President Joe Biden’s proposed 15% minimum tax on the book income of certain corporations is estimated to raise $110 billion over 10 years when combined with other corporate tax proposals. But much of that revenue would come from penalizing corporations paying employees stock-based compensation, according to the Tax Foundation, a nonpartisan Washington, D.C.-based think tank.

Because stock-based compensation makes up about 30% of corporations’ book-tax differences, it would almost certainly lead to such compensation arrangements being curtailed if the Biden tax is enacted, said Garrett Watson, a senior policy analyst at the foundation, in a new analysis.

According to critics, the tax treatment of stock-based compensation adds to the gap between a company’s book income for accounting purposes and its income for the tax authorities, which often diverge. This compensation also exacerbates worries about executive pay and income inequality. President Biden wants to target the book gap with the new minimum tax.

But the creators of the tax ignore the rationale behind corporate taxation and the role that stock compensation plays, Watson said.

“Stock-based compensation is a useful tool to help align incentives between employees and their employers, not a loophole,” Watson said. “Raising taxes on stock-based compensation through a book income tax will disadvantage this form of compensation and produce more complexity in the tax system without providing benefits to workers,” he added.

It is also not true that only executives benefit from stock options and stock-based compensation, Watson said. In fact, “78% of stock-based compensation now goes to employees below the executive suite,” according to a recent study from the National Bureau of Economic Research.

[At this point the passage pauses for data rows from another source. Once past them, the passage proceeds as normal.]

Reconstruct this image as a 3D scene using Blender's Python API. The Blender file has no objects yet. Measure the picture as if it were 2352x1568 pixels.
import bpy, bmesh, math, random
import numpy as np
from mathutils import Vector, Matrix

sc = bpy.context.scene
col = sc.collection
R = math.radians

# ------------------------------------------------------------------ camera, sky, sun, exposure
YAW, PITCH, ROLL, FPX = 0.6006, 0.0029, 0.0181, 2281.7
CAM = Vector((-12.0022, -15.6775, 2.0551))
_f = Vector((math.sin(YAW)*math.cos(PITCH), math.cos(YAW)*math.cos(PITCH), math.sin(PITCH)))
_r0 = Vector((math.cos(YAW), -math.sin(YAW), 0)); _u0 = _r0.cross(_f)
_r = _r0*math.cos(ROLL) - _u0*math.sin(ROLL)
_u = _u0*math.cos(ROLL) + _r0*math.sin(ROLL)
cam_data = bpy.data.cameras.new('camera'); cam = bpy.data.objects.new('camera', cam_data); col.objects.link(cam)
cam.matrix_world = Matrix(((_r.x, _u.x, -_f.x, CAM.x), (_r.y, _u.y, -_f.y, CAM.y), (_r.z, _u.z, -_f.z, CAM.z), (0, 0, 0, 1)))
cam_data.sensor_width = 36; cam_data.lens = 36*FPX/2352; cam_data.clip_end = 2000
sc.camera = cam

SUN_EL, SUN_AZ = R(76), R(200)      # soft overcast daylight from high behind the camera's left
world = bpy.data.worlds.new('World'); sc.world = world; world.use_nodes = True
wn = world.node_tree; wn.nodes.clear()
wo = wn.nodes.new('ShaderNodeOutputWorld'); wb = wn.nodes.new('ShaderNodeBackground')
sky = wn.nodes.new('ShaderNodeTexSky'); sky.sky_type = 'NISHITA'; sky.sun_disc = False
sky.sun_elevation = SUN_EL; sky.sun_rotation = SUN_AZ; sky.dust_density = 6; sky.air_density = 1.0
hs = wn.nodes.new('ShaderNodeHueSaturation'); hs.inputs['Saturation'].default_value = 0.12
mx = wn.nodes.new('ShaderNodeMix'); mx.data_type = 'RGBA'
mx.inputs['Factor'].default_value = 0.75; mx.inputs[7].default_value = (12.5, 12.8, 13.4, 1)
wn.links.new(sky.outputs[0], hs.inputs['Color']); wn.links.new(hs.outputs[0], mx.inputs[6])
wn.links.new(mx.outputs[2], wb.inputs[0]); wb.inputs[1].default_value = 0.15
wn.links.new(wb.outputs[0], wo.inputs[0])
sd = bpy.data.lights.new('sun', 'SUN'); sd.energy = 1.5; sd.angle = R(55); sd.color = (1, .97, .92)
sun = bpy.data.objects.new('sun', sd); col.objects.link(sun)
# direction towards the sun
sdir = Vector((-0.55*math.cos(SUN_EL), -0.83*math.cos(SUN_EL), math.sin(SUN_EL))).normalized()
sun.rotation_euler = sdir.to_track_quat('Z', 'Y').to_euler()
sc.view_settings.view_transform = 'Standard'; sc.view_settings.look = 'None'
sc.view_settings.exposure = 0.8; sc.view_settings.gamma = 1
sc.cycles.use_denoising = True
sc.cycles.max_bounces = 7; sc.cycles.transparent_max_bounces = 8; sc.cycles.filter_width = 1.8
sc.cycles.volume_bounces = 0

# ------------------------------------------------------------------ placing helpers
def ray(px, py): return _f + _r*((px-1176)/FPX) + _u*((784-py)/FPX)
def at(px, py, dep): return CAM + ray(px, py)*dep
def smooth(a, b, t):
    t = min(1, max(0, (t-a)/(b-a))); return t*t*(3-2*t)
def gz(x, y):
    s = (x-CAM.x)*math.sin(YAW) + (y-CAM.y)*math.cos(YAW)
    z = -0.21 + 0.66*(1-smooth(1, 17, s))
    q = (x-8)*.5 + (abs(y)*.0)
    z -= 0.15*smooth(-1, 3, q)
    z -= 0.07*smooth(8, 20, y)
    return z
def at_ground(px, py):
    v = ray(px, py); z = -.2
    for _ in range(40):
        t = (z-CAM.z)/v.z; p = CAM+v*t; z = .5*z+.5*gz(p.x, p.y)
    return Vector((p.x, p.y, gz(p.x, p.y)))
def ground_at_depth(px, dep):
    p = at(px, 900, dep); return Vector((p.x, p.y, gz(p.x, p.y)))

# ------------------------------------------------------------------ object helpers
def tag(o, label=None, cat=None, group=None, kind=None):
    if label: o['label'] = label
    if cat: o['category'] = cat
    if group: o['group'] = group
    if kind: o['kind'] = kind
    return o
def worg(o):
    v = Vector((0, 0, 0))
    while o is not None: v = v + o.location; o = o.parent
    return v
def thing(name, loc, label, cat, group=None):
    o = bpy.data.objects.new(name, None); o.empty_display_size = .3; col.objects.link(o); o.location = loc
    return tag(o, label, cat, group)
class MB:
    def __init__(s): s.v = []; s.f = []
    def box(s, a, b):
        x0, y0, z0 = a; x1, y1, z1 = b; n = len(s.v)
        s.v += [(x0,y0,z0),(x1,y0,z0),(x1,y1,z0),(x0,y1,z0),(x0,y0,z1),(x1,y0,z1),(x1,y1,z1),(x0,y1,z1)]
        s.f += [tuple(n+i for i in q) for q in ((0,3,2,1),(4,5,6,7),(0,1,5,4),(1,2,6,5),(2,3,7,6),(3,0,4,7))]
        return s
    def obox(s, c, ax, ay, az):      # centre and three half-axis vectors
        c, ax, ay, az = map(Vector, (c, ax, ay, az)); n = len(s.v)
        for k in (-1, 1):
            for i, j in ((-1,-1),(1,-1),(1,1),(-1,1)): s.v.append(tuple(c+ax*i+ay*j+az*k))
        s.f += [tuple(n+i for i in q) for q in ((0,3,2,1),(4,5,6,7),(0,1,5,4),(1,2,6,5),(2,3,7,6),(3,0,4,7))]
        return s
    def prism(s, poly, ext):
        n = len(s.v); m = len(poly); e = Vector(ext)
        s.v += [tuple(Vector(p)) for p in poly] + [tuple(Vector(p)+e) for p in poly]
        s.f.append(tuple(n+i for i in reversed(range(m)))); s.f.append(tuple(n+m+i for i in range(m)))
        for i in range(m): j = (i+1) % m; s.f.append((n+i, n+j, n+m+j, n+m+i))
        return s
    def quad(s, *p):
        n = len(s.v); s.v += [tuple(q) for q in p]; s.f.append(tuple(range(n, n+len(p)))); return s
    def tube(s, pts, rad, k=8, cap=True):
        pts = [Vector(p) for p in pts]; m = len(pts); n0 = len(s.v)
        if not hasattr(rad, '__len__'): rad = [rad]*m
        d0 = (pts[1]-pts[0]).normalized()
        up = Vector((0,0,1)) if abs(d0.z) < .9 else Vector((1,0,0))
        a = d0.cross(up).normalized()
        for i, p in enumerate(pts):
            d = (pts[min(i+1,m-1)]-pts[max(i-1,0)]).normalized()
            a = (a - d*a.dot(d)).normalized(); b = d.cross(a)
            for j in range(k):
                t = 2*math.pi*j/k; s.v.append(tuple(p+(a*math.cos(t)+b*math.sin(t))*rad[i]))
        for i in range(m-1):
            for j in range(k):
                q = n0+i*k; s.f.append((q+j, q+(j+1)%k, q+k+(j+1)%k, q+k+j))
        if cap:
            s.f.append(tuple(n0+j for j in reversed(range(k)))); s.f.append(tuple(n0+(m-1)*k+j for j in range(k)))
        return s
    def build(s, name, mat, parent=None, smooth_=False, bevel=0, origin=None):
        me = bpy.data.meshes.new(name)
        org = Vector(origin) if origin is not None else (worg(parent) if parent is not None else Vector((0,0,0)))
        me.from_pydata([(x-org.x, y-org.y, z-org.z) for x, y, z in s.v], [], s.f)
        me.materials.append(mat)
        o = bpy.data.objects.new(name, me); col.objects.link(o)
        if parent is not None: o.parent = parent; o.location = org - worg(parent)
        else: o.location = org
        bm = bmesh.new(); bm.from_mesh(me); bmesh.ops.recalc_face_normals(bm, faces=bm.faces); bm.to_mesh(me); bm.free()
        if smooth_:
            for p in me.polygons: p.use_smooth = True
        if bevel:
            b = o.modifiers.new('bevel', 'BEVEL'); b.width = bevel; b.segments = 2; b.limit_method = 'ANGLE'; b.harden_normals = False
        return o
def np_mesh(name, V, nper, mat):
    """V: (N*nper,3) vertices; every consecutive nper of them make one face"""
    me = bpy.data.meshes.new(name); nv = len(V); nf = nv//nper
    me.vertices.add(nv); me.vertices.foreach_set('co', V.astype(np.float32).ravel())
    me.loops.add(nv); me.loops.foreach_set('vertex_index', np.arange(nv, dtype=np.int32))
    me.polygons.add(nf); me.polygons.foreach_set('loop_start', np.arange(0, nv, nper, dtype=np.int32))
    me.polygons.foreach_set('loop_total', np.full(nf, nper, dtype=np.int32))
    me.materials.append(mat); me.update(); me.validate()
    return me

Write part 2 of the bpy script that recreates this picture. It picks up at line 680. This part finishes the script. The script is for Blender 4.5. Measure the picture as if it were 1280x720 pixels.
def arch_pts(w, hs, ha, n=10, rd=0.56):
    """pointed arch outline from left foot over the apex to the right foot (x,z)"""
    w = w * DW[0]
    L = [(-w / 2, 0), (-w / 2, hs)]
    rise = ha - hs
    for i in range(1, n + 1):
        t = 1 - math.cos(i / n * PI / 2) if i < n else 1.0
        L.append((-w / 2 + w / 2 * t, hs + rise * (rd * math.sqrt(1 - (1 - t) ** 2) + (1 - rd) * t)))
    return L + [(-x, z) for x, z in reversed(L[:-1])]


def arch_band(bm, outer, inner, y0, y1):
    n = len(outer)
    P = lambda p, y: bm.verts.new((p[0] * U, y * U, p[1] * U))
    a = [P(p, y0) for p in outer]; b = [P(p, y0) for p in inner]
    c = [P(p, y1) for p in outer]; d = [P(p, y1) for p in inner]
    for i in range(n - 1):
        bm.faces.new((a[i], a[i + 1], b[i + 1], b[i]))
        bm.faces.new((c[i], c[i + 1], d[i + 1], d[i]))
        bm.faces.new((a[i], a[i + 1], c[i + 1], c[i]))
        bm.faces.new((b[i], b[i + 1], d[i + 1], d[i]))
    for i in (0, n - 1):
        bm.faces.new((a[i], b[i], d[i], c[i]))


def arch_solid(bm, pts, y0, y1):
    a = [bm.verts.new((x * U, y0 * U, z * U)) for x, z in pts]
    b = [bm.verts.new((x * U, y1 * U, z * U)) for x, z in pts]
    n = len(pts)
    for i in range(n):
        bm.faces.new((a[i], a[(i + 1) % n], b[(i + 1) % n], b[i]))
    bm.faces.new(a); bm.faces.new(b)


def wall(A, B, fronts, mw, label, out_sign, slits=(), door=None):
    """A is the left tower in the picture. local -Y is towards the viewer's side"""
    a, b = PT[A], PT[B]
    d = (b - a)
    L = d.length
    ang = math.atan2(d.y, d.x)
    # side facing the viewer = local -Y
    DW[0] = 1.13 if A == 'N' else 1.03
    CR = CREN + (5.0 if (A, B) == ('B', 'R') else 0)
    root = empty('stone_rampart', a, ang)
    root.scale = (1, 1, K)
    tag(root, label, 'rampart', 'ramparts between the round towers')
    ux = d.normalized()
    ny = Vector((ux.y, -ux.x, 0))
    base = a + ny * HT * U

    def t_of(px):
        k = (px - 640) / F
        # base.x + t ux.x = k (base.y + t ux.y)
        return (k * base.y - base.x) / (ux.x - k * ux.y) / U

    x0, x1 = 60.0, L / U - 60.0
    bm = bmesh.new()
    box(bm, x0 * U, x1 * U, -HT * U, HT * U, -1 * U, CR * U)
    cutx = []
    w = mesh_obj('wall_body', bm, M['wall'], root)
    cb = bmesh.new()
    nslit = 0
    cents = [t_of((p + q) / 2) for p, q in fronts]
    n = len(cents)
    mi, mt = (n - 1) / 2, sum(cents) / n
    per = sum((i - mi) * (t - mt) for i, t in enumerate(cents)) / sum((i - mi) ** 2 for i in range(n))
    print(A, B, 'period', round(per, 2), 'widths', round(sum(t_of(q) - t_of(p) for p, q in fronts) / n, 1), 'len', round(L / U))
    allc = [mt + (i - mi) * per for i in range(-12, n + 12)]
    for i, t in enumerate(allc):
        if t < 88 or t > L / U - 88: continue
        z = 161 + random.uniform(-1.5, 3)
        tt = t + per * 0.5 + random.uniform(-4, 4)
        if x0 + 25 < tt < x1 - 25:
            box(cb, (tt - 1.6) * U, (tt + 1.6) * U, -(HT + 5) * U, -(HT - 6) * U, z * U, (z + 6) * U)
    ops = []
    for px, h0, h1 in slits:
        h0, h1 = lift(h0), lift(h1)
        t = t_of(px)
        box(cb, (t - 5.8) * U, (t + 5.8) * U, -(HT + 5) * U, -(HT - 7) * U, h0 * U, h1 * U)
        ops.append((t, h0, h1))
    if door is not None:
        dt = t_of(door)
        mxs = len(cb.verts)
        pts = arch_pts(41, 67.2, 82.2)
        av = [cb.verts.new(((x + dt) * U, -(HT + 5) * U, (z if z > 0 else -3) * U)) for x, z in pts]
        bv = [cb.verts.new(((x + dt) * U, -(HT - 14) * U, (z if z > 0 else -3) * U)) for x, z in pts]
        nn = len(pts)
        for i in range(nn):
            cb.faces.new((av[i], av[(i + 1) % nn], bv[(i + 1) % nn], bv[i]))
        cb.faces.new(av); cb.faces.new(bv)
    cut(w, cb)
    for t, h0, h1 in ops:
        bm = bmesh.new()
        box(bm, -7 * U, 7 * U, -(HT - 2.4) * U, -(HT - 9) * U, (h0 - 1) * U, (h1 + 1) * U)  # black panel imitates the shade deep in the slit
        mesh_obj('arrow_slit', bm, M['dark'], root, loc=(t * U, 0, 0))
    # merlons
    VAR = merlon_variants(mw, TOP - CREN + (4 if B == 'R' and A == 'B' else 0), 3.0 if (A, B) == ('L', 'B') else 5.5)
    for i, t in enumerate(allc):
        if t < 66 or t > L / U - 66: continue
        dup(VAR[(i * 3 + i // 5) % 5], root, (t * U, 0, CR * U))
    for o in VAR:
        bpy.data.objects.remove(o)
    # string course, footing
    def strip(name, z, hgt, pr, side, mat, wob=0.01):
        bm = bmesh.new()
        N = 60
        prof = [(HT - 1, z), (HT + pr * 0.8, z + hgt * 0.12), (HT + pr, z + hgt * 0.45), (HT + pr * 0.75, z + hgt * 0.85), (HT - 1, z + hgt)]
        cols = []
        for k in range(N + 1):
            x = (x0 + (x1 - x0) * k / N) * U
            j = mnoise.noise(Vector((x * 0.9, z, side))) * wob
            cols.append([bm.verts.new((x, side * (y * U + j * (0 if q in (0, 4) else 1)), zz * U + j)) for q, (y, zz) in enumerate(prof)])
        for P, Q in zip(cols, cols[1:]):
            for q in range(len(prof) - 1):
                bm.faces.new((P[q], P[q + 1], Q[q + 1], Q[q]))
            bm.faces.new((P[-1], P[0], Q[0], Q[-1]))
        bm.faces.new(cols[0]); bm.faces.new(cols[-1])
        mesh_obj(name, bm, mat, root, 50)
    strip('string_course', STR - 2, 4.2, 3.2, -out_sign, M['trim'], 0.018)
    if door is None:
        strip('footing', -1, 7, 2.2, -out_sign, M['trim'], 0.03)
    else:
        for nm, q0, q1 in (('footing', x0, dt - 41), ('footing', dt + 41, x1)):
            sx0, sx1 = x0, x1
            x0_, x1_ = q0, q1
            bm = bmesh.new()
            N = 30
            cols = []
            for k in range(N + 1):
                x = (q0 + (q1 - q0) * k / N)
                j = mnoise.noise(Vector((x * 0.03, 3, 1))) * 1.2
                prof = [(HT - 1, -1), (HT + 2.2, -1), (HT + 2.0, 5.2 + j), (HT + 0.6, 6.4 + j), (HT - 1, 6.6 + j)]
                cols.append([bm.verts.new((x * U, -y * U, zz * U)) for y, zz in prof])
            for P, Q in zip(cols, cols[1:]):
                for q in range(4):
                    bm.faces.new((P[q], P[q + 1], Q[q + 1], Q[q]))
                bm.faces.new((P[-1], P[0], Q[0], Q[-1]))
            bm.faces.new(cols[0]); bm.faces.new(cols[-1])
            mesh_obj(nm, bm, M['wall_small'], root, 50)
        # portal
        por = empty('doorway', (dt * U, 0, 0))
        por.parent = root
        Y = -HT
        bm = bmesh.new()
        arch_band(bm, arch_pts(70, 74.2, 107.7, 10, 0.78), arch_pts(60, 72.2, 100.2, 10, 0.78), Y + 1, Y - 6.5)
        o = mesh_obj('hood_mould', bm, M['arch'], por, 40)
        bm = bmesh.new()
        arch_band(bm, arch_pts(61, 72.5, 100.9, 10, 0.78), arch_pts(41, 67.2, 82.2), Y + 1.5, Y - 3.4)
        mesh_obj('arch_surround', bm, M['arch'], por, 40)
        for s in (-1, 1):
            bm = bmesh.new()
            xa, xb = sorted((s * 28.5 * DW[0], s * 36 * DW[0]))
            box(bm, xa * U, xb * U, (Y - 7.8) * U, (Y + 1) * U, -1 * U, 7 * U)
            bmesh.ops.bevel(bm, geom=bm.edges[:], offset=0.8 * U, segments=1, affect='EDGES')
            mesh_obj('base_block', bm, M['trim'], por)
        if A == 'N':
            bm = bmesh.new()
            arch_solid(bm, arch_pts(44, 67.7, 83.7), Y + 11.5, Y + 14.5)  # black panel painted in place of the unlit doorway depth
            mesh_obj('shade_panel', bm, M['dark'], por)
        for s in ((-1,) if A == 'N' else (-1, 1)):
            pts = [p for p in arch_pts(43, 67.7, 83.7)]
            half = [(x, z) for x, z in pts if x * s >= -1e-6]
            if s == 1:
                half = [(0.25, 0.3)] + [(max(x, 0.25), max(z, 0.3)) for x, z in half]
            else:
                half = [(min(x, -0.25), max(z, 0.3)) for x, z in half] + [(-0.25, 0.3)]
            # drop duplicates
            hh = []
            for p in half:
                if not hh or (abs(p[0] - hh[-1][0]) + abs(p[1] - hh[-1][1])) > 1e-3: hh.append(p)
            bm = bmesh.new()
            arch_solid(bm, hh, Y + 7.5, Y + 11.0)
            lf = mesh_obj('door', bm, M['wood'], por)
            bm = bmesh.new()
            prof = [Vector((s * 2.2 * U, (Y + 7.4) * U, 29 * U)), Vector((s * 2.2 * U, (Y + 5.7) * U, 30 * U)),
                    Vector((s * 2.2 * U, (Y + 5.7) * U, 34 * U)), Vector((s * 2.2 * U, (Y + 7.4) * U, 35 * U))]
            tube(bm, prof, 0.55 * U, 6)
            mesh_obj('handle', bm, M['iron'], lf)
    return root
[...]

Watson added, “The growing use of stock-based compensation may explain much of the gap between wage growth and labor’s share of corporate earnings since the 1980s.”

Under financial accounting rules, employers generally deduct the fair market value of stock-based compensation when it is granted to calculate book income, which is reported on a firm’s financial reports to shareholders.

However, to calculate taxable income, stock-based compensation is not deducted until employees are vested or stock options are exercised, potentially creating a difference between the amount deducted for book and tax purposes, Watson said.

“For example, take an employer who grants $10,000 worth of restricted stock units or RSUs to an employee in January, which is deductible from book income at the original $10,000 value. If the RSUs vest in December at a fair market value of $15,000, the employer deducts this fair market value when calculating taxable income. This creates a gap between taxable income and book income of $5,000,” he added.

The Biden tax would likely lead companies to do away with stock-based compensation, which is a useful tool for firms to align employee incentives with the firm’s performance as measured by the stock price, Watson said.

The Biden proposal would affect not only stock-based compensation—"which is generally a good idea”—but a number of other corporate tax incentives, said Joseph Darby, a veteran tax attorney in Boston.

“Essentially, the Biden administration and Congress are saying they don’t want corporations to have incentives to invest in stock options, municipal bonds, research and development and low-income housing. Instead of just taking away the incentives, they’re going to add another tax on, to make those deductions useless,” Darby said.

By taxing the interest on municipal bonds, which was made a deduction in 2017, the tax would actually increase the burden on state and local governments that issue the bonds, he said.

“Biden’s proposed 15% tax is an overlay. By adding back in all the corporate incentives and deductions, it penalizes investment,” Darby added.